C’étaient là les questions posées par un investisseur professionnel aux entrepreneurs. Après leur réponse embarrassée, ils eurent droit à :
I apologize for my bluntness […] but I think you’re going to be out of business by Christmas. Thank you, but I’m not interested.
Gosh ! Reality check. J’ai travaillé plusieurs années à l’acquisition de partenaires, de clients, de prospects sur le Web, et j’avais jeté cette expérience par-dessus bord !
Mais j’avais désormais sous les yeux les pièces du puzzle, et je savais comment les assembler.

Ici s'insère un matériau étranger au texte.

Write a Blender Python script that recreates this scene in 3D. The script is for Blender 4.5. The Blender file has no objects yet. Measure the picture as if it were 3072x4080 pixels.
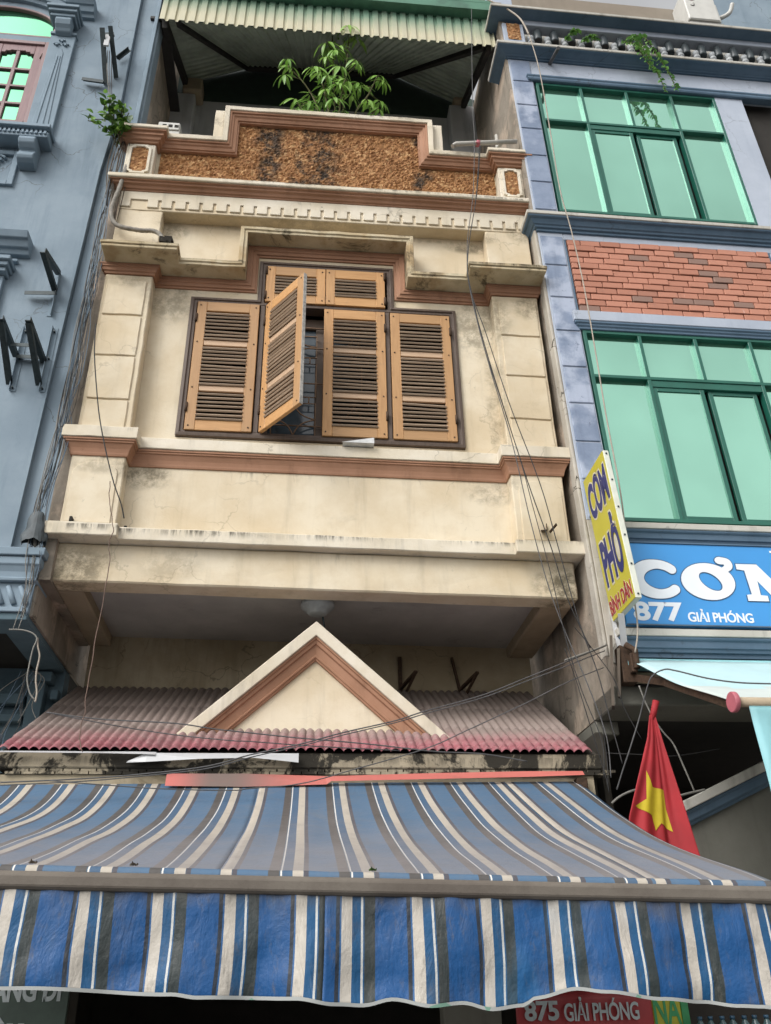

- Se fixer un objectif d’équilibre la troisième année, en 2011
- Estimer les dépenses jusqu’en 2011. Ce n’est pas difficile : comme nombre de business sur Internet, le nôtre est avant tout un business de coûts fixes
- Appliquer un taux de charges variables aux dépenses de 2011 : voilà le point mort !
- Calculer le chiffre d’affaire moyen généré par un client. C’est la Customer Lifetime Value ou encore l’ARPU : multiplier le prix de l’abonnement mensuel par une hypothèse de durée d’abonnement. (Au passage, vous pouvez calculer le nombre de clients correspondant au point mort : diviser ce dernier par l’ARPU)
- Définir un coût d’acquisition client correspondant à un pourcentage de l’ARPU
- Vérifier la viabilité de ce coût d’acquisition :
- J’ai pris l’hypothèse basse où je confiais l’acquisition des clients à un intermédiaire (ici, une plateforme d’affiliation : 30% de commission) selon un modèle à la performance (CPA)
- J’ai simulé une campagne d’acquisition que lancerait un affilié par e-mailing (hypothèses de taille de base e-mail, de taux d’ouverture, de clic, de conversion et de nombre d’abonnements par commande)
- J’ai simulé une campagne d’acquisition que lancerait un affilié qui achèterait des mots-clés sur Google Adwords (hypothèses taux de clic, de volume de clic, de CPC, de conversion et de nombre d’abonnements par commande)
- Je me suis fait confirmer le réalisme des hypothèses et l’attractivité des gains pour un affilié par un copain travaillant chez TradeDoubler
- Retour à la première année d’activité, 2009. Mensualiser le budget marketing d’acquisition
- Diviser le budget du premier mois par le coût d’acquisition : vous avez vos premières ventes !
- Définir le taux de réinvestissement de la marge générée par ces premières ventes : vous avez celles des mois suivants
- Vous arrivez en 2011 avec un chiffre d’affaires que vous rapprochez du point mort calculé plus haut
- Si ce chiffre d’affaires est au-dessous du point mort, opérerez les ajustements nécessaires sur les lignes budgétaires (plus de marketing, recrutements différés…)
- Le tour est joué !
Besoin d’un exemple ? Consultation ici et téléchargement là (format Excel).
L’avantage de cette approche est patent. Dans le premier cas, je n’avais plus qu’à prier pour que la croissance soit telle que je l’avais supputée… et prier encore si elle ne l’avait pas été. Dans le second, je suis en mesure de créer et de piloter la croissance, et si les ventes manquent à l’appel, je puis jouer sur le prix ou le coût d’acquisition et ajuster le modèle en conséquence.
Chose intéressante, la croisance dont il s’agit ici n’est pas toute la croissance possible mais seulement celle dont je puis “passer commande”. Si le marché adhère fortement et que les revenus induits ne permettent pas de soutenir le mouvement, alors il me faudra rechercher des sources de financement extérieur : prêts bancaires, capital risque…
Si je dis “passer commande”, c’est parce qu’il ne suffit pas de proposer un coût d’acquisition attractif pour que les ventes soient au rendez-vous. L’inconnue de l’acceptation du produit par le public demeure. Cependant, les principaux leviers me permettant de la susciter ont été identifiés et corrélés. J’ai maintenant dans les mains un outil de pilotage commercial.